Acaba kaçımız “ben” ile “sen” arasındaki tercihte “sen”e öncelik veriyor? Varlığı, yoklukta arama derdi kaçımızın önceliği? İşimiz ne olursa olsun kaçımız insani değerleri, söylemin ötesinde uygulamada önceliyor? Kaçımızın aklı ve gönlü, şekerin çayda erimesi gibi birbirini tamamlıyor? Kaçımız diğer insanların, varlıkların, eşyanın eksikliklerini tamamlamanın peşinde?
Kuşatmaya Dikkat
Yıllardır bu cevapların peşindeyiz. Tam bir yıl önce 200’ü aşkın liderin katılımıyla yaptığımız 1. Hizmetkâr Liderlik Zirvesi, devlet ricalinde ve medyada ilgiyle karşılandı. Yapılan konuşmaları içeren zirve kitabı da yayınlandı. Bu yıl çıtayı biraz yükselttik. Birçok dostun konuşmacı olacağı ve 4 hafta sürecek Hizmetkâr Liderlik sertifika programımız Ortaköy’de başladı. Gönlünü takipçilerine kaptırmış hizmetkâr liderlik potansiyelini, tüm yönleriyle tartışacağız. Geçen cumartesi yapılan ilk iki oturumda Prof. Dr. Nurullah Genç Hocamızla birlikte yer aldık. Şair, iktisatçı ve T.C. Merkez Bankası Meclis Üyesi Nurullah Hoca, katılımcı liderlere, liderliğin ateşten bir gömlek olduğunu ve ülkemize yönelik oyunları kendisine has üslubuyla aktardı.
Anlıyoruz ki ülkemiz, birçok teknik ve sosyal alanda olduğu gibi, uluslararası mali piyasalar ve ekonomik açıdan da baskı ve adeta bir kuşatma altındadır. Türkiye’nin içeride ve dışarıda itibarını kaybetmesi, aciz ve suçlu duruma düşmesi, kendi içinde yönetilemez hale gelmesi için ciddi bir uğraş var. Afganistan, Irak, Mısır ve Suriye’de yapıldığı gibi.

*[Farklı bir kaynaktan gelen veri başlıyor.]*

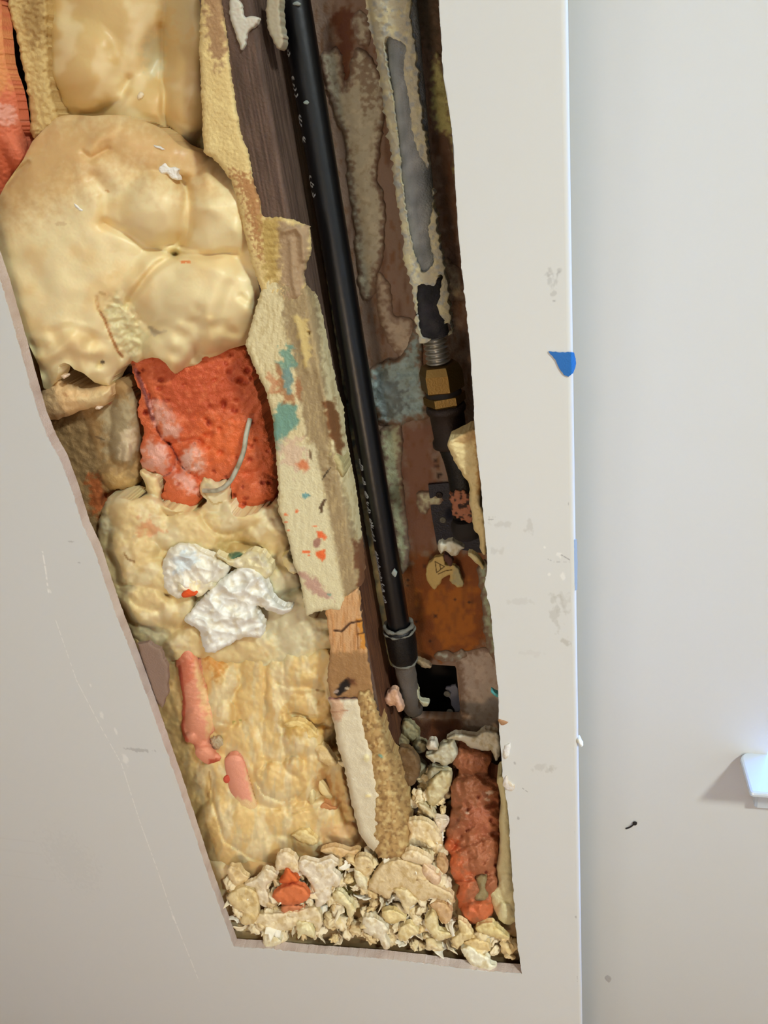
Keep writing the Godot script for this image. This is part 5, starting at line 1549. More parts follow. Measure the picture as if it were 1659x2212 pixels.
	r.stain([530, 1660, 545, 1690, 560, 1740, 548, 1720, 534, 1690], Color(0.92, 0.80, 0.60), 0.8, nr, 6, 4)
	solo("pink_foam_finger", r.mesh(self, lying(lower_relief, -0.056, 518, 1700, 0.0), 0.01), mats.torn, "short salmon pink foam finger with a cream tip below the long pink bead", "foam")
	r = relief(smooth(pts([482, 1680, 494, 1672, 506, 1678, 500, 1688, 486, 1692])), 2.0, Color(0.86, 0.36, 0.26))
	r.dome(4, 6)
	solo("red_foam_dab", r.mesh(self, lying(lower_relief, -0.056, 493, 1682, 1.0) + 0.001, 0.008), mats.torn, "small red dab of foam at the left side of the pink finger", "foam")
	var wad := relief(ragged(smooth(pts([452, 1600, 466, 1588, 482, 1596, 486, 1610, 472, 1620, 458, 1618])), 3.0, 3, 64, 0.2), 2.0, Color(0.74, 0.67, 0.54))
	wad.dome(8, 10).rough(noise_of(159, 0.14, 3), 7.0)
	solo("dusty_wad", wad.mesh(self, lying(lower_relief, -0.056, 470, 1604, 2.0), 0.01), mats.torn, "small dusty grey wad of fluff at the foot of the long pink bead", "debris")
	var k := 900
	for q in [[[905, 605, 950, 592, 1000, 640, 1032, 700, 985, 712, 935, 675], Color(0.94, 0.84, 0.62), "ragged pale foam tuft in the torn hollow beside the white slab"], [[1030, 680, 1080, 688, 1086, 716, 1050, 712], Color(0.94, 0.88, 0.72), "small pale tongue of foam at the white slab's left edge"], [[872, 850, 900, 842, 908, 890, 890, 930, 874, 900], Color(0.95, 0.88, 0.66), "thin yellowish foam flap left of the curved pale chip"], [[735, 480, 790, 455, 860, 470, 930, 545, 880, 570, 800, 520], Color(0.93, 0.82, 0.55), "torn yellow foam crust above the round lump in the lower foam"]]:
		k += 7
		var o := pts(q[0], 330, 1380, 2.592)
		chip("foam_tuft", o, lying(lower_relief, -0.056, o[0].x + 8, o[0].y + 6, 0.0), q[1], q[2], "foam", k, 4, 7)
	# curved chip in the torn hollow
	var ch := relief(smooth(pts([918, 780, 960, 815, 990, 860, 1030, 895, 1065, 910, 1050, 928, 1000, 920, 960, 885, 930, 845], 330, 1380, 2.592)), 2.0, Color(0.95, 0.87, 0.64))
	ch.dome(3, 5).slope(690, 1690, 6, 730, 1730, -2)
	solo("curved_chip", ch.mesh(self, lying(lower_relief, -0.056, 710, 1710, -1.0), 0.004), mats.torn, "curved pale foam chip in the torn hollow left of the white slab", "flake")
	ch = relief(ragged(smooth(pts([935, 930, 970, 915, 1000, 935, 1035, 940, 1030, 955, 980, 960, 945, 965], 330, 1380, 2.592)), 1.5, 3, 65), 2.0, Color(0.80, 0.55, 0.34))
	ch.dome(4, 6).rough(nf, 2.5)
	solo("brown_chip", ch.mesh(self, lying(lower_relief, -0.056, 708, 1742, 1.0), 0.006), mats.torn, "crumpled brown foam scrap below the curved pale chip", "flake")

func pile_z(_px: float, py: float) -> float:
	return lerpf(-0.048, -0.018, smoothstep(1740, 1870, py))

func chip(name_: String, o: PackedVector2Array, z: float, col: Color, label: String, category: String, sd: int, lift := 5.0, wob := 7.0, group := "", m := "torn") -> void:
	var r := relief(ragged(smooth(o, 3), 1.6, 3.5, sd, 0.12), 2.0, col)
	r.dome(lift, 10)
	r.rough(noise_of(sd + 300, 0.03, 3), wob, 1, 1, 8)
	r.rough(noise_of(sd + 301, 0.12, 3), 1.4)
	r.tint(noise_of(sd + 302, 0.04, 3), Color(col.r * 0.9, col.g * 0.85, col.b * 0.74), 0.05, 0.4, 0.7)
	solo(name_, r.mesh(self, z, 0.005), mats[m], label, category, group)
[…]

Bu küresel oyunun, nicedir bizi de içine çekmek istediğini görmek durumundayız.
Kuşkusuz toplum olarak kendi içimizde ve uluslararası ilişkilerde eksiklerimiz vardır. Ancak sahnelenmek istenen oyunların nedeninin, devletimizin giderek kendisi olması, ayaklarının üstünde durması ve birçok alanda mesafe almasının yer aldığı biliniyor.
Dünyanın düştüğü insani erime girdabından kurtuluş sürecinde medeniyet birikimimiz çok önemli bir kaynaktır. Küresel güçleri rahatsız eden de bu gerçektir. Yani ki insanlığın ihtiyacı hizmetkâr liderlik anlayışının, öncülüğünü yapmamız mümkündür. Kendisini bir gönül yolcusu olarak gören, içgüdülerini dizginlemiş, insanlık için çalışan ahlaklı kişiliklerden söz ediyoruz. Devletimizin sonsuza dek yaşaması için öz değerlerimiz ve ahlakımızı koruyarak demokrasimizi oturtmak, bilimsel bakışı geliştirmek, sadece kendi bildiğimizin bekçisi olmaktan çıkarak inadına çok çalışmak zorundayız. İçimizdeki ayrılıkları, görüş farklılıklarını zenginliğimiz görerek devletin varlığı, birliği ve bütünlüğüne yönelen saldırılara, milli mücadele ruhuyla karşı koyma vaktidir. Anne baba, öğretmen, işçi, işveren, siyasetçi kim olursak olalım, birer hizmetkâr lider olmanın aktif çabası içinde olmamız elzemdir.